Voltemos a Leão XIII, ele foi muito mais hábil do que João Paulo II. Era um grande diplomata e elevou a Igreja Católica a uma condição de liderança mundial do cristianismo. Dialogava com todos os setores do cristianismo. Aproximou-se, com particular atenção, da Igreja Ortodoxa da Rússia (será que pressentia o perigo da juventude russa que já não acreditava mais em Deus?). Talvez. Teria lido Nietzsche que anunciava na segunda metade do século XIX: Deus está morto?!
Teria lido Marx? Quase com certeza! Percebia bem, Leão XIII, que um fantasma rondava o mundo, o fantasma mais perigoso… o ateísmo e outras coisas mais…
Negociou com a Igreja Ortodoxa Russa, com os Luteranos, com os Calvinistas, com os Presbiterianos e mostrou a todos eles que era necessário reconhecer que o capitalismo era meio perigoso, sua “ética” era suicida, era necessário não fazer tantas “injustiças”. Era preciso corrigir os excessos do capitalismo e fazer com que os trabalhadores voltassem a acreditar em Deus!
Bem, depois de Nietzsche e Marx, como ainda retornar às crenças da Idade Média, e da filosofia clássica do século XVII? Cogito ergo sum, sim, se Deus existe! E no mesmo movimento, caiam por água abaixo, o chamado “Primeiro Motor Imóvel” de Aristóteles (livro lambda da Metafísica). Mas, então, que poderia sobrar de qualquer metafísica e do próprio Santo Tomás de Aquino que ele insistia em recuperar como teólogo?

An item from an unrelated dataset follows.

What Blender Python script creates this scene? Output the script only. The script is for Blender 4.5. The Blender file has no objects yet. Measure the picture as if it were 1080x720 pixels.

Sim, ele fez um malabarismo diplomático e conseguiu salvar e trazer de volta Deus.
Mas, Deus deu no que deu: a igreja universal e todas essas igrejas novas que andam pelo mundo em crise econômica, ecológica, epidemiológica total.
Acho que já escrevi demais!
Só pra terminar, como última mensagem aos cariocas e às lindas cariocas (desculpem-me pelo meu escorregão meio machista), lembro que no Brasão de Leão XIII, no seu escudo eclesiástico, entre outras simbologias, estão duas FLORES-DE-LIS que relembram a origem remota da sua família, aquela de Leão XIII, que remetem à prata e ao ouro, metais preciosos.
*Hector Benoit é professor de filosofia na Unicamp. Autor, entre outros livros, de Sócrates: o nascimento da razão negativa (Moderna).